工事に着工する前に既存の状態を写真添付したり、チェックする項目があり、申請の事前着工が不可のパターンがありますので、補助金を利用する場合は早まって工事をしないようにしましょう。
申請が受理されれば、期限までに工事完了をして、完了報告書類を出さなければなりません。その期限が過ぎてしまうと補助金申請が受理されていても補助金がおりない場合がありますので、日付管理は充分注意が必要です。
補助金の場合工事後に完了報告を提出して、しばらく後に補助金が振り込まれます。業者に代理申請を依頼している場合は業者に入金になるケースがあり、入金後返金してもらうか、工事代金から相殺するかになります。
補助金や助成金の申請には補助対象になる塗料の詳細や、㎡数の計算など施主側には馴染みのないことが多々ありますので、出来れば業者に代理申請してもらったほうがスムーズに補助金の受理ができるでしょう。

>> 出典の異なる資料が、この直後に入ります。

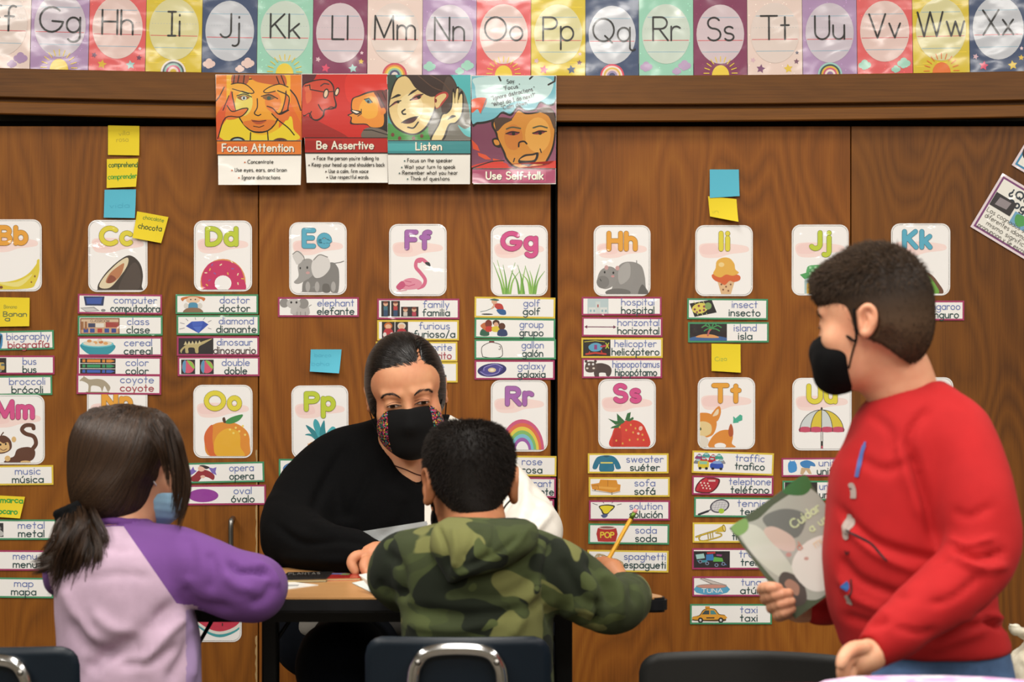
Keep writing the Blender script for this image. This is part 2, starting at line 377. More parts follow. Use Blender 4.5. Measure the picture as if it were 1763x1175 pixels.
# ------------------------------------------------------------------ room shell
def struct(name, bm, mat): return tag(bm_obj(name, bm, mat), kind='structure')
struct('floor', box_bm(-4, 4, -4, 5.1, -0.05, 0), M['floor'])
struct('ceiling', box_bm(-4, 4, -4, 5.1, 2.8, 2.85), M['ceil'])
struct('wall_left', box_bm(-4.1, -4, -4, 5.1, 0, 2.8), M['wall'])
struct('wall_right', box_bm(4, 4.1, -4, 5.1, 0, 2.8), M['wall'])
struct('wall_front', box_bm(-4, 4, -4.1, -4, 0, 2.8), M['wall'])
def zed(py, Y=WALLY): return CAMZ-(py-CY)*Y/F
def xed(px, Y=WALLY): return (px-CX)*Y/F
bm = box_bm(-4, 4, 4.978, 5.1, 0, 2.8); box_bm(-4, 4, 4.478, 4.978, zed(112), 2.8, bm=bm)
struct('wall_back', bm, M['wall'])
def BOT(px):
    px = min(max(px, -250), 2000); return 130.0-1.3e-5*(px-1000)**2
def swept(name, o0, o1, y0, y1, mat, x0=-4.0, x1=4.0, bev=0.002):
    """board that follows the slightly sagging line of the header"""
    V = []; Fc = []; xs = np.linspace(x0, x1, 41)
    for x in xs:
        px = x*F/y0+CX; b = BOT(px); zt, zb = zed(b+o0, y0), zed(b+o1, y0)
        V += [(x, y1, zt), (x, y0+bev, zt), (x, y0, zt-bev), (x, y0, zb+bev), (x, y0+bev, zb), (x, y1, zb)]
    for i in range(len(xs)-1):
        for j in range(6): Fc.append((i*6+j, i*6+(j+1) % 6, (i+1)*6+(j+1) % 6, (i+1)*6+j))
    Fc += [tuple(range(6)), tuple(range((len(xs)-1)*6+5, (len(xs)-1)*6-1, -1))]
    o = poly_obj(name, V, Fc, mat, None, False); return tag(o, kind='structure')
swept('trim_1', 0, 50, 4.450, 4.4779, M['header'])
swept('trim_2', 58, 79, 4.458, 4.4779, M['header2'])
swept('trim_3', 50, 58, 4.470, 4.4779, M['header2'], bev=0.0)
# ------------------------------------------------------------------ cupboards with tall veneered doors
DOOR_TOP = zed(217.5)
def cupboard(label, x0, x1, seam, mats, handles, chips):
    t = thing('storage_cupboard', label, 'cupboard', (xed((x0+x1)/2), 4.53, 0), group='built-in cupboards')
    ox, oy = t.location.x, t.location.y
    def L(b): bmesh.ops.translate(b, verts=b.verts, vec=(-ox, -oy, 0)); return b
    X0, X1, XS = xed(x0), xed(x1), xed(seam)
    b = box_bm(X0-.004, X1+.004, 4.53, 4.97, 0, zed(206)); bm_obj('carcass', L(b), M['black'], t)
    b = box_bm(X0, X1, 4.52, 4.53, 0, 0.09); bm_obj('kick_board', L(b), M['tedge'], t)
    for (a, c, m, hx) in ((X0, XS-.0012, mats[0], handles[0]), (XS+.0012, X1, mats[1], handles[1])):
        d = bm_obj('door', L(box_bm(a, c, 4.5, 4.522, 0.1, DOOR_TOP, bev=0.0012)), m, t)
        if hx is not None:
            hy = 4.468; pts = [(xed(hx)-ox, 4.5-oy, zed(893)), (xed(hx)-ox, 4.478-oy, zed(895)), (xed(hx)-ox, hy-oy, zed(899)), (xed(hx)-ox, hy-oy, zed(930)), (xed(hx)-ox, hy-oy, zed(975)), (xed(hx)-ox, 4.478-oy, zed(979)), (xed(hx)-ox, 4.5-oy, zed(981))]
            tube('door_handle', spline(pts, 4), 0.0062, M['steel'], d, label='straight steel bar handle')
    for (a, c, p0, p1) in chips:
        b = bmesh.new(); n = 30; vs = []
        for i in range(n+1):
            z = zed(p0+(p1-p0)*i/n); wv = (c-a)/750*(.25+.3*abs(math.sin(i*.55+a))+.12*abs(math.sin(i*1.9)))
            xa = xed(c); vs.append((b.verts.new((xa-ox, 4.4992-oy, z)), b.verts.new((xa-wv-ox, 4.4992-oy, z))))
        for i in range(n): b.faces.new((vs[i][0], vs[i][1], vs[i+1][1], vs[i+1][0]))
        bm_obj('chipped_edge', b, M['chip'], t, label='pale bare wood where the veneer has chipped')
    return t
cupboard('brown veneered double-door cupboard with a steel bar handle, left half of the wall', -300, 948, 445, (M['door'], M['door2']), (401, None), [(438, 443, 775, 960), (437, 443, 1095, 1200)])
cupboard('brown veneered double-door cupboard right of the black gap', 960, 2080, 1465, (M['door2'], M['door3']), (None, None), [(960, 964, 825, 890)])

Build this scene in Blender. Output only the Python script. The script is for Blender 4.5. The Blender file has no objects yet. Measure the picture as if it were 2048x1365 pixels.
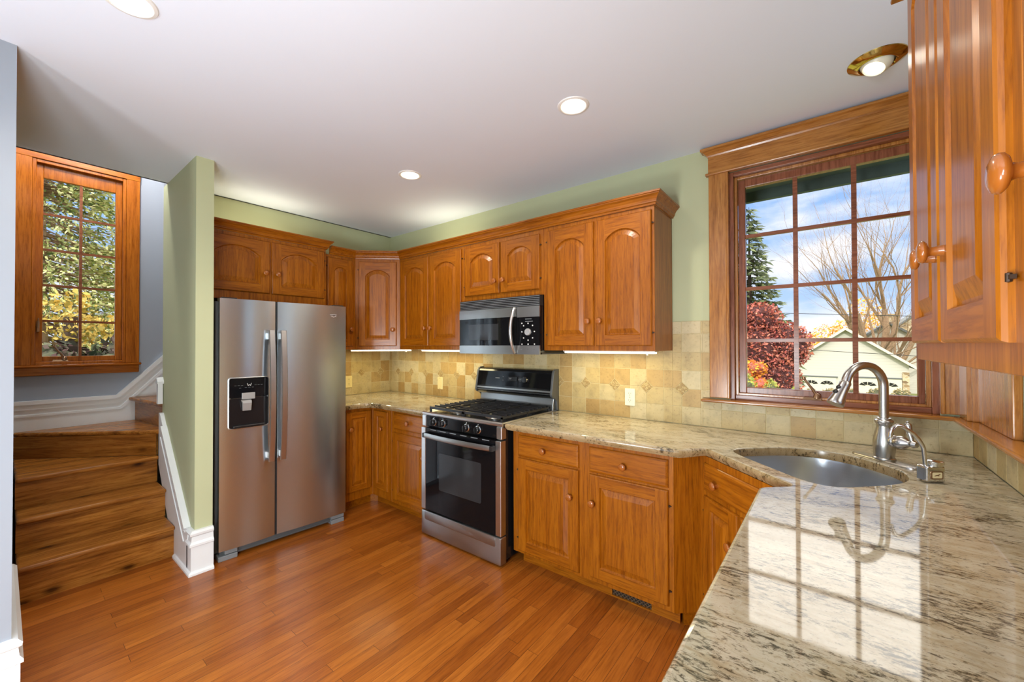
import bpy, bmesh, math, random
from mathutils import Vector, Matrix
random.seed(7)
scn = bpy.context.scene
COL = scn.collection
R = math.radians
S2 = math.sqrt(0.5)

# ------------------------------------------------------------------ camera
cam = bpy.data.cameras.new('camera')
cam.sensor_width = 36.0
cam.lens = 805.85 * 36.0 / 2048.0
cam.clip_start = 0.02
cam.clip_end = 500
cob = bpy.data.objects.new('camera', cam)
COL.objects.link(cob)
Fv = Vector((-0.61835, 0.78584, 0.01001))
Rv = Vector((0.78586, 0.61840, -0.00260))
Uv = Rv.cross(Fv)
M = Matrix((Rv, Uv, -Fv)).transposed().to_4x4()
M.translation = Vector((3.7091, -2.5957, 1.4017))
cob.matrix_world = M
scn.camera = cob

# ------------------------------------------------------------------ look
vs = scn.view_settings
vs.view_transform = 'Standard'
vs.look = 'None'
vs.exposure = 0.0
vs.gamma = 1.0
vs.use_curve_mapping = False
scn.cycles.use_denoising = True
scn.cycles.max_bounces = 8
scn.cycles.diffuse_bounces = 4
scn.cycles.glossy_bounces = 4
scn.cycles.transparent_max_bounces = 12
scn.cycles.sample_clamp_indirect = 6.0
scn.cycles.caustics_reflective = False
scn.cycles.caustics_refractive = False

FZ = 0.03      # floor level
H = 2.562      # ceiling level
XC = 4.203     # right wall plane

# ------------------------------------------------------------------ sky
SKY_STRENGTH = 1.15
world = bpy.data.worlds.new('sky')
scn.world = world
world.use_nodes = True
wn = world.node_tree
wn.nodes.clear()
def wnode(t, **kw):
    n = wn.nodes.new(t)
    for k, v in kw.items():
        setattr(n, k, v)
    return n
tc = wnode('ShaderNodeTexCoord')
mp = wnode('ShaderNodeMapping')
mp.inputs['Scale'].default_value = (1.6, 1.6, 4.2)
mp.inputs['Location'].default_value = (0.55, 0.2, 0.35)
nz = wnode('ShaderNodeTexNoise')
nz.inputs['Scale'].default_value = 2.3
nz.inputs['Detail'].default_value = 7
nz.inputs['Roughness'].default_value = 0.55
cr = wnode('ShaderNodeValToRGB')
cr.color_ramp.elements[0].position = 0.44
cr.color_ramp.elements[1].position = 0.62
sx = wnode('ShaderNodeSeparateXYZ')
el = wnode('ShaderNodeValToRGB')
el.color_ramp.elements[0].position = 0.0
el.color_ramp.elements[0].color = (0.50, 0.68, 0.95, 1)
el.color_ramp.elements[1].position = 0.55
el.color_ramp.elements[1].color = (0.14, 0.36, 0.86, 1)
hi = wnode('ShaderNodeMapRange')
hi.inputs['From Min'].default_value = 0.29
hi.inputs['From Max'].default_value = 0.40
hi.interpolation_type = 'SMOOTHSTEP'
mh = wnode('ShaderNodeMix', data_type='RGBA')
mh.inputs['B'].default_value = (3.3, 3.18, 2.95, 1)
mx = wnode('ShaderNodeMix', data_type='RGBA')
mx.inputs['B'].default_value = (0.93, 0.94, 1.0, 1)
bg = wnode('ShaderNodeBackground')
bg.inputs['Strength'].default_value = SKY_STRENGTH
wo = wnode('ShaderNodeOutputWorld')
L = wn.links.new
L(tc.outputs['Generated'], mp.inputs['Vector'])
L(mp.outputs['Vector'], nz.inputs['Vector'])
L(nz.outputs['Fac'], cr.inputs['Fac'])
L(tc.outputs['Generated'], sx.inputs['Vector'])
L(sx.outputs['Z'], el.inputs['Fac'])
L(el.outputs['Color'], mx.inputs['A'])
L(cr.outputs['Color'], mx.inputs['Factor'])
L(sx.outputs['Z'], hi.inputs['Value'])
L(hi.outputs['Result'], mh.inputs['Factor'])
L(mx.outputs['Result'], mh.inputs['A'])
L(mh.outputs['Result'], bg.inputs['Color'])
L(bg.outputs['Background'], wo.inputs['Surface'])

# ------------------------------------------------------------------ sun (from behind the house, over the back roof)
sun = bpy.data.lights.new('sun', 'SUN')
sun.energy = 1.8
sun.angle = R(0.6)
sun.color = (1.0, 0.95, 0.86)
so = bpy.data.objects.new('sun', sun)
COL.objects.link(so)
so.rotation_euler = Vector((-0.12, 0.80, -0.56)).to_track_quat('-Z', 'Y').to_euler()
so.location = (3, -8, 12)

# lamp powers, used by the lamp builders further down
CAN_POWER = 26.0
FILL_LANTERN_POWER = 215.0
STAIR_FILL_POWER = 50.0
STRIP_POWER = 2.2
COVE_FILL_POWER = 1.3
COVE_FILL_COLOR = (1.0, 0.93, 0.68)
CAN_COLOR = (1.0, 0.90, 0.74)
FILL_LANTERN_COLOR = (0.86, 0.95, 1.0)
STRIP_COLOR = (1.0, 0.86, 0.45)

# ================================================================== materials
MATS = {}
def srgb(r, g, b):
    def f(c):
        c /= 255.0
        return c / 12.92 if c <= 0.04045 else ((c + 0.055) / 1.055) ** 2.4
    return (f(r), f(g), f(b), 1)

class NT:
    def __init__(self, name):
        self.m = bpy.data.materials.new(name)
        self.m.use_nodes = True
        self.t = self.m.node_tree
        self.b = self.t.nodes['Principled BSDF']
        MATS[name] = self.m
    def n(self, typ, **kw):
        x = self.t.nodes.new(typ)
        for k, v in kw.items():
            setattr(x, k, v)
        return x
    def l(self, a, b):
        self.t.links.new(a, b)
    def ramp(self, fac, stops):
        r = self.n('ShaderNodeValToRGB')
        e = r.color_ramp.elements
        while len(e) < len(stops):
            e.new(0.5)
        for i, (p, c) in enumerate(stops):
            e[i].position = p
            e[i].color = c if len(c) == 4 else (*c, 1)
        self.l(fac, r.inputs['Fac'])
        return r.outputs['Color']
    def mix(self, fac, a, b, mode='MIX'):
        x = self.n('ShaderNodeMix', data_type='RGBA', blend_type=mode)
        for s, v in ((x.inputs['Factor'], fac), (x.inputs['A'], a), (x.inputs['B'], b)):
            if hasattr(v, 'is_linked'):
                self.l(v, s)
            else:
                s.default_value = v
        return x.outputs['Result']
    def coords(self, scale=(1, 1, 1), rot=(0, 0, 0), rnd=True):
        t = self.n('ShaderNodeTexCoord')
        src = t.outputs['Object']
        if rnd:
            oi = self.n('ShaderNodeObjectInfo')
            vm = self.n('ShaderNodeVectorMath', operation='SCALE')
            vm.inputs[0].default_value = (7.3, 11.7, 5.1)
            self.l(oi.outputs['Random'], vm.inputs['Scale'])
            ad = self.n('ShaderNodeVectorMath', operation='ADD')
            self.l(src, ad.inputs[0])
            self.l(vm.outputs['Vector'], ad.inputs[1])
            src = ad.outputs['Vector']
        m = self.n('ShaderNodeMapping')
        m.inputs['Scale'].default_value = scale
        m.inputs['Rotation'].default_value = rot
        self.l(src, m.inputs['Vector'])
        return m.outputs['Vector']
    def noise(self, vec, scale, detail=4, rough=0.55, dist=0.0):
        x = self.n('ShaderNodeTexNoise')
        x.inputs['Scale'].default_value = scale
        x.inputs['Detail'].default_value = detail
        x.inputs['Roughness'].default_value = rough
        x.inputs['Distortion'].default_value = dist
        self.l(vec, x.inputs['Vector'])
        return x.outputs['Fac']
    def bump(self, h, strength=0.2, dist=0.002):
        x = self.n('ShaderNodeBump')
        x.inputs['Strength'].default_value = strength
        x.inputs['Distance'].default_value = dist
        self.l(h, x.inputs['Height'])
        self.l(x.outputs['Normal'], self.b.inputs['Normal'])
    def set(self, **kw):
        for k, v in kw.items():
            k = k.replace('_', ' ')
            self.b.inputs[k].default_value = v

def plain(name, col, rough=0.5, metal=0.0, spec=0.5, coat=0.0, mottled=0.04, scale=6):
    t = NT(name)
    v = t.coords(rnd=False)
    f = t.noise(v, scale, 3)
    d = tuple(max(0, c * (1 - mottled * 2)) for c in col[:3]) + (1,)
    e = tuple(min(1, c * (1 + mottled)) for c in col[:3]) + (1,)
    t.l(t.ramp(f, [(0.3, d), (0.7, e)]), t.b.inputs['Base Color'])
    t.set(Roughness=rough, Metallic=metal)
    t.b.inputs['Specular IOR Level'].default_value = spec
    t.b.inputs['Coat Weight'].default_value = coat
    return t.m

def wood(name, light, mid, dark, axis, rough=0.20, coat=0.0, ring=1.0, knots=False):
    t = NT(name)
    al, ac = 0.07, 1.0
    sc = {'x': (al, ac, ac), 'y': (ac, al, ac), 'z': (ac, ac, al)}[axis]
    v = t.coords(scale=sc)
    fine = t.noise(v, 130, 5, 0.7)
    med = t.noise(v, 34, 5, 0.65, 0.7)
    w = t.n('ShaderNodeTexWave', wave_type='BANDS', bands_direction='X' if axis != 'x' else 'Z')
    w.inputs['Scale'].default_value = 9.0 * ring
    w.inputs['Distortion'].default_value = 14.0
    w.inputs['Detail'].default_value = 3
    w.inputs['Detail Scale'].default_value = 1.1
    t.l(v, w.inputs['Vector'])
    c1 = t.ramp(med, [(0.25, dark), (0.5, mid), (0.75, light)])
    wr = t.ramp(w.outputs['Fac'], [(0.0, (0.74, 0.68, 0.6)), (0.3, (1, 1, 1)), (1.0, (1.04, 1.04, 1.04))])
    c2 = t.mix(0.55, c1, wr, 'MULTIPLY')
    fr = t.ramp(fine, [(0.38, (0.60, 0.52, 0.45)), (0.52, (1, 1, 1))])
    c3 = t.mix(0.8, c2, fr, 'MULTIPLY')
    if knots:
        v2 = t.coords(scale={'x': (1.1, 2.2, 2.2), 'y': (2.2, 1.1, 2.2), 'z': (2.2, 2.2, 1.1)}[axis])
        vo = t.n('ShaderNodeTexVoronoi')
        vo.inputs['Scale'].default_value = 2.6
        t.l(v2, vo.inputs['Vector'])
        kn = t.ramp(vo.outputs['Distance'], [(0.05, (0.10, 0.06, 0.04)), (0.13, (0.75, 0.7, 0.6)), (0.3, (1, 1, 1))])
        c3 = t.mix(0.9, c3, kn, 'MULTIPLY')
        st = t.noise(t.coords(scale=sc), 9, 3, 0.6, 1.2)
        sr = t.ramp(st, [(0.30, (0.35, 0.25, 0.18)), (0.42, (1, 1, 1))])
        c3 = t.mix(0.8, c3, sr, 'MULTIPLY')
    t.l(c3, t.b.inputs['Base Color'])
    t.set(Roughness=rough)
    t.b.inputs['Coat Weight'].default_value = coat
    t.b.inputs['Specular IOR Level'].default_value = 0.25
    t.b.inputs['Coat Roughness'].default_value = 0.20
    return t.m

def wset(base, light, mid, dark, **kw):
    for a in 'xyz':
        wood(base + '_' + a, light, mid, dark, a, **kw)
wset('oak', (0.41, 0.135, 0.006, 1), (0.345, 0.103, 0.003, 1), (0.245, 0.066, 0.002, 1), coat=0.30, rough=0.38)
wset('trim', (0.48, 0.215, 0.050, 1), (0.40, 0.165, 0.034, 1), (0.30, 0.112, 0.020, 1), coat=0.4)
wset('sash', (0.29, 0.105, 0.050, 1), (0.24, 0.082, 0.038, 1), (0.18, 0.060, 0.028, 1))
wset('pine', (0.50, 0.215, 0.040, 1), (0.37, 0.140, 0.024, 1), (0.21, 0.070, 0.012, 1), knots=True, rough=0.25)
wset('stairtrim', (0.44, 0.140, 0.014, 1), (0.36, 0.102, 0.009, 1), (0.25, 0.062, 0.005, 1))
plain('knob_wood', (0.33, 0.095, 0.012, 1), 0.22, coat=0.4)
plain('hinge_dark', (0.05, 0.028, 0.016, 1), 0.4, metal=0.5)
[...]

また自治体などの補助金や助成金では現金での受理ではなく、地域の商品券やサービス券で還元している場合もあり、地域でお金を使ってもらう地域活性目的を兼ねている補助金などもあります。
まとめ
外壁塗装は少なくても2社以上の相見積りを取り、総額だけでなく工事工程ごとに見比べることが大切です。塗料の質で外壁塗装面の耐久年数は大きく変わりますので費用が安ければいいというものでもありません。
補助金や助成金があれば良い塗料で費用を抑えて外壁塗装を施すことができますので、見積もりをする際は、補助金の有無も確認するようにしましょう。